Aim of the task »
Everything from the line with "Model this scene" through the line with "col = scene.collection", inclusive, should be repeated exactly, except the pictures.

####################

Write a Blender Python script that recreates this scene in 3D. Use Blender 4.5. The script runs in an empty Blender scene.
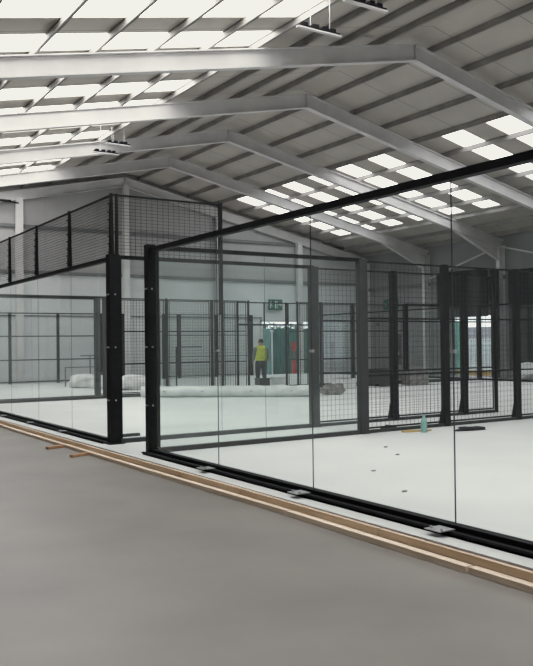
import bpy, bmesh, math, random
from mathutils import Vector, Matrix
random.seed(7)
S = bpy.context.scene
COL = S.collection
S.view_settings.view_transform = 'Standard'
S.view_settings.look = 'None'
S.view_settings.exposure = 0.0
# soft highlight shoulder, like the phone's exposure: clipped areas end at a slightly warm off-white
S.view_settings.use_curve_mapping = True
cm = S.view_settings.curve_mapping; cm.extend = 'HORIZONTAL'
for ci, top in ((0, .88), (1, .87), (2, .815)):
    cu = cm.curves[ci]; cu.points[0].location = (0, 0); cu.points[1].location = (1, top)
    p_ = cu.points.new(.62, .64)
cm.update()
try:
    S.cycles.transparent_max_bounces = 48
    S.cycles.max_bounces = 8
    S.cycles.diffuse_bounces = 5
    S.cycles.caustics_reflective = False
    S.cycles.caustics_refractive = False
    S.cycles.sample_clamp_indirect = 4.0
except Exception:
    pass

# ------------------------------------------------------------------ materials
def mat(name, col, rough=0.6, metal=0.0, col2=None, scale=4.0, detail=3.0, bump=0.0, stretch=None, lo=0.35, hi=0.65, spec=0.5):
    m = bpy.data.materials.new(name); m.use_nodes = True
    nt = m.node_tree; b = nt.nodes['Principled BSDF']
    b.inputs['Base Color'].default_value = (*col, 1)
    b.inputs['Roughness'].default_value = rough
    b.inputs['Metallic'].default_value = metal
    b.inputs['Specular IOR Level'].default_value = spec
    tc = nt.nodes.new('ShaderNodeTexCoord'); mp = nt.nodes.new('ShaderNodeMapping')
    nt.links.new(tc.outputs['Object'], mp.inputs['Vector'])
    if stretch: mp.inputs['Scale'].default_value = stretch
    nz = nt.nodes.new('ShaderNodeTexNoise'); nz.inputs['Scale'].default_value = scale; nz.inputs['Detail'].default_value = detail
    nt.links.new(mp.outputs['Vector'], nz.inputs['Vector'])
    cr = nt.nodes.new('ShaderNodeValToRGB')
    c2 = col2 if col2 else tuple(c*0.85 for c in col)
    cr.color_ramp.elements[0].position = lo; cr.color_ramp.elements[0].color = (*c2, 1)
    cr.color_ramp.elements[1].position = hi; cr.color_ramp.elements[1].color = (*col, 1)
    nt.links.new(nz.outputs['Fac'], cr.inputs['Fac']); nt.links.new(cr.outputs['Color'], b.inputs['Base Color'])
    if bump:
        bp = nt.nodes.new('ShaderNodeBump'); bp.inputs['Strength'].default_value = bump; bp.inputs['Distance'].default_value = 0.02
        nt.links.new(nz.outputs['Fac'], bp.inputs['Height']); nt.links.new(bp.outputs['Normal'], b.inputs['Normal'])
    return m

def seam(m, axis, period, width, dark):
    """darken thin regular sheet joints along one object axis"""
    nt = m.node_tree; b = nt.nodes['Principled BSDF']
    src = b.inputs['Base Color'].links[0].from_socket
    tc = nt.nodes.new('ShaderNodeTexCoord'); sx = nt.nodes.new('ShaderNodeSeparateXYZ')
    nt.links.new(tc.outputs['Object'], sx.inputs[0])
    d = nt.nodes.new('ShaderNodeMath'); d.operation = 'DIVIDE'; d.inputs[1].default_value = period
    f = nt.nodes.new('ShaderNodeMath'); f.operation = 'FRACT'
    l = nt.nodes.new('ShaderNodeMath'); l.operation = 'LESS_THAN'; l.inputs[1].default_value = width/period
    nt.links.new(sx.outputs[axis], d.inputs[0]); nt.links.new(d.outputs[0], f.inputs[0]); nt.links.new(f.outputs[0], l.inputs[0])
    mx = nt.nodes.new('ShaderNodeMix'); mx.data_type = 'RGBA'
    nt.links.new(l.outputs[0], mx.inputs[0]); nt.links.new(src, mx.inputs[6]); mx.inputs[7].default_value = (*dark, 1)
    nt.links.new(mx.outputs[2], b.inputs['Base Color'])

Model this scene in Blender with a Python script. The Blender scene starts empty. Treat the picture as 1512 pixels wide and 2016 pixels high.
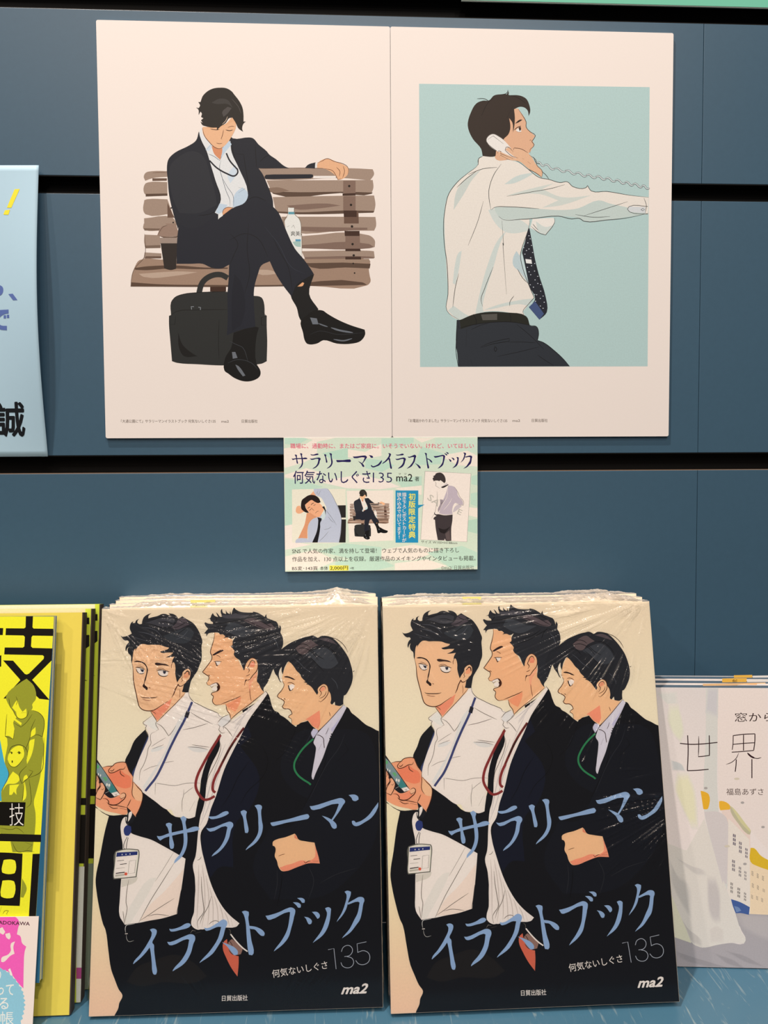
# Bookshop wall display: two foam boards, a card and shrink-wrapped book stacks on a shelf.
import bpy, bmesh, math, random, re
from mathutils import Vector, Matrix, noise
from mathutils.geometry import tessellate_polygon

scene = bpy.context.scene
col = scene.collection

# ---------------------------------------------------------------- camera
# "wall space" is millimetres: X right, Y down, Z into the wall, origin at the boards' top left corner.
# World: metres, Z up, shelf top at z = 0.
SHELF = 669.2
def W(p):
    return Vector((p[0] / 1000, p[2] / 1000, (SHELF - p[1]) / 1000))
def Wd(d):
    return Vector((d[0], d[2], -d[1]))
FPX = 1600.0
CAM = Vector((171.64385, 321.29221, -605.93983))
RM = Matrix(((0.9985986634145949, 0.0056052147426473645, -0.05262405338126296),
             (-0.008307385286818667, 0.9986502181030168, -0.05127113449586179),
             (0.0522656366677146, 0.05163645466610976, 0.9972973376948489)))
RT = RM.transposed()
cd = bpy.data.cameras.new('camera'); cam = bpy.data.objects.new('camera', cd); col.objects.link(cam)
cd.sensor_fit = 'VERTICAL'; cd.sensor_height = 36; cd.sensor_width = 27
cd.lens = FPX / 2016 * 36; cd.clip_start = 0.01
rx, dn, fw = Wd(RT @ Vector((1, 0, 0))), Wd(RT @ Vector((0, 1, 0))), Wd(RT @ Vector((0, 0, 1)))
m = Matrix((rx, -dn, -fw)).transposed().to_4x4(); m.translation = W(CAM)
cam.matrix_world = m
scene.camera = cam

# ---------------------------------------------------------------- light and exposure
scene.view_settings.view_transform = 'Standard'; scene.view_settings.look = 'None'
scene.view_settings.gamma = 1; scene.view_settings.use_curve_mapping = False
scene.view_settings.exposure = 0.0
world = bpy.data.worlds.new('shop_air'); scene.world = world; world.use_nodes = True
bg = world.node_tree.nodes['Background']
bg.inputs[0].default_value = (1.0, 0.84, 0.72, 1); bg.inputs[1].default_value = 0.10
def lamp(name, p, size, power, colour, target, sy=None):
    d = bpy.data.lights.new(name, 'AREA'); d.shape = 'RECTANGLE' if sy else 'DISK'
    d.size = size
    if sy: d.size_y = sy
    d.energy = power; d.color = colour
    o = bpy.data.objects.new(name, d); col.objects.link(o)
    o.location = W(p); o.rotation_euler = (W(target) - W(p)).to_track_quat('-Z', 'Y').to_euler()
    return o
WARM = (1.0, 0.83, 0.70)
lamp('ceiling_spotlight', (-420, -1900, -640), 0.07, 54, WARM, (180, 360, 0))
lamp('ceiling_spotlight', (620, -1700, -1300), 0.07, 17, WARM, (180, 400, 0))
for x, y, z in ((-700, -1500, -2400), (900, -1500, -2600), (100, -1500, -3600), (-1500, -1350, -1500), (300, -1450, -2000), (-500, -1400, -5200)):
    lamp('added_fill_lamp', (x, y, z), 0.11, 10, WARM, (180, 500, 0))  # unseen lamps added for frontal fill and glints on the film

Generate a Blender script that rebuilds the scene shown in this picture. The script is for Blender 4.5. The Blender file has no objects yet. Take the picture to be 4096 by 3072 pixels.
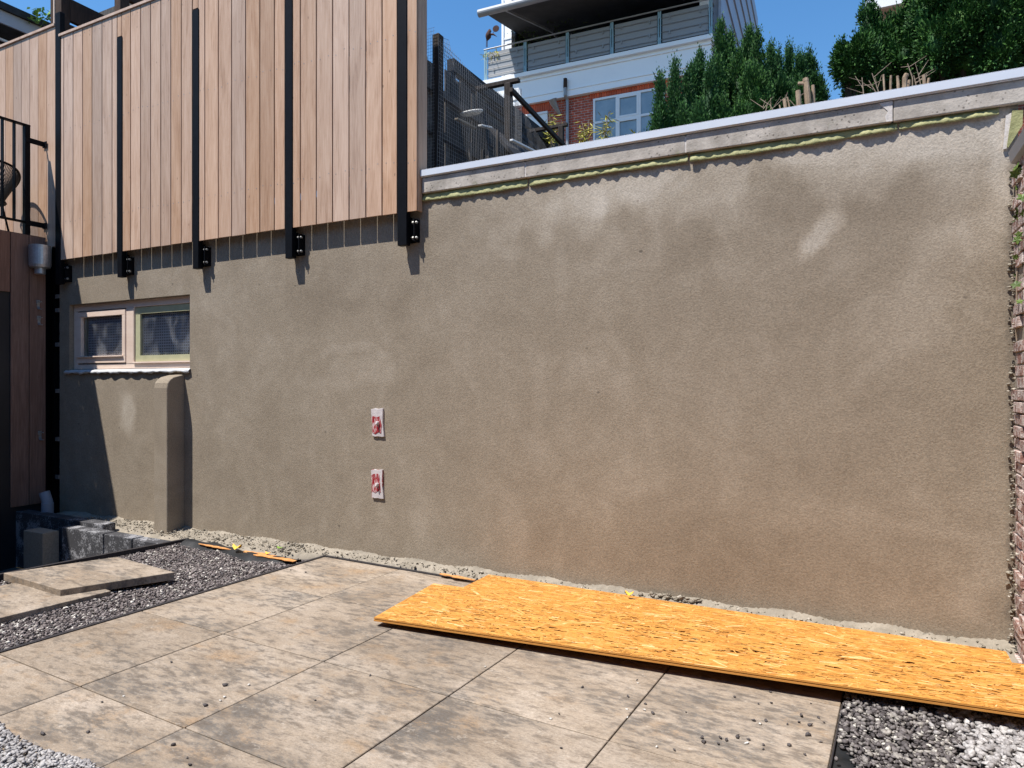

####################

Full answer »
Model this scene in Blender with a Python script. The Blender scene starts empty. Treat the picture as 1512 pixels wide and 2016 pixels high.
# Bookshop wall display: two foam boards, a card and shrink-wrapped book stacks on a shelf.
import bpy, bmesh, math, random, re
from mathutils import Vector, Matrix, noise
from mathutils.geometry import tessellate_polygon

scene = bpy.context.scene
col = scene.collection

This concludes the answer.